- The Washington Times - Sunday, January 26, 2003

CLEMSON, S.C. Maryland scored its fewest points in eight years, made only one-third of its shots from the floor and committed 20 turnovers. But all these negatives didn't prevent the Terrapins from winning their third straight game yesterday.
The No. 12 Terps used a 15-0 run late in the first half to outlast hapless Clemson 52-47 in a game so ugly that some of the unfortunate 10,500 eyewitnesses at Littlejohn Coliseum were yawning.
It was Maryland's lowest-scoring victory since a 42-41 win over West Virginia in 1985 and its fewest points since a 50-47 loss to Massachusetts in 1995. Guard Drew Nicholas' 14 points led Maryland, but they came in two short bursts. The Terps shot only 33.9 percent overall and were just 5-for-20 on 3-point attempts.

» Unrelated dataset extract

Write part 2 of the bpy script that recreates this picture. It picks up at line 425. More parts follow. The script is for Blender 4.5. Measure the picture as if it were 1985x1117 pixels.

"I'm sure it was painful to watch," Nicholas said. "A lot of other teams wouldn't have been able to put together an effort to win. We won, and we're getting out of here."
The faster the better.
Maryland (12-4, 5-1) remained atop the ACC heading into a three-game homestand beginning Thursday night against N.C. State. Clemson (11-4, 1-4) lost its second straight and fourth of six since starting 9-0.
Maryland trailed briefly in the second half before forward Calvin McCall's 3-pointer gave the Terps a 30-27 lead with 14:33 remaining. Clemson scored only four baskets in a second half that included an 8:15 drought from the field. The Tigers converted 15 of 21 free throws in the second half, which kept them from totally collapsing.
"At no time have I ever felt as helpless as when we turned the ball over a few times during the one stretch in the second half," Clemson coach Larry Shyatt said. "We self-inflicted some wounds."
Maryland typically has gained big early leads this season, but the Terps never seemed in sync against the Tigers. There was a steady stream of early turnovers no matter the lineup. Maryland simply outlasted Clemson rather than outplaying the Tigers.
"It feels almost like an NCAA game survive and advance," forward Tahj Holden said. "Luckily for us, time ran out."
Holden grabbed a career-high 11 rebounds, but the big men couldn't convert underneath. Center Ryan Randle scored just three points and Holden four. Meanwhile, McCall scored eight points and freshman forward Travis Garrison seven.
"People say it wasn't pretty, but there were two teams really working hard," Maryland coach Gary Williams said. "There were no easy points for anybody."
Maryland couldn't solve Clemson's zone for the first 15 minutes until it switched to a pressing defense that helped the transition game. Suddenly, Maryland rallied from a 21-9 deficit to a 24-21 lead with 1:23 remaining in the half. The constant pressure unnerved Clemson as 10 Terps collected steals.
"We knew we had a chance because we knew how bad we were playing and we were still lingering around," Nicholas said.
Maryland missed its first eight shots, including six 3-pointers, before Holden nearly jumped into the hoop to convert one 4:58 into the game. The Terps closed to 11-7 before scoring only two points over the next seven minutes. Williams was so frustrated with the sloppy play that Randle was the only starter playing during a two-minute stretch midway through the half.
The Terps finally ignited on McCall's short jumper with 4:01 remaining. Garrison followed with two baskets underneath, and Nicholas' contributed two 3-pointers and a tip-in of his own miss for a 24-21 lead.
Clemson opened the second half with a 4-2 mini-run for a 27-26 lead with 16:10 remaining. McCall countered with a free throw and a 3-pointer to spark Maryland's 9-0 streak for a 35-27 edge. The Terps stretched it to 46-37 with 5:28 left. Clemson closed to 50-47 with 1:08 remaining before failing to score again.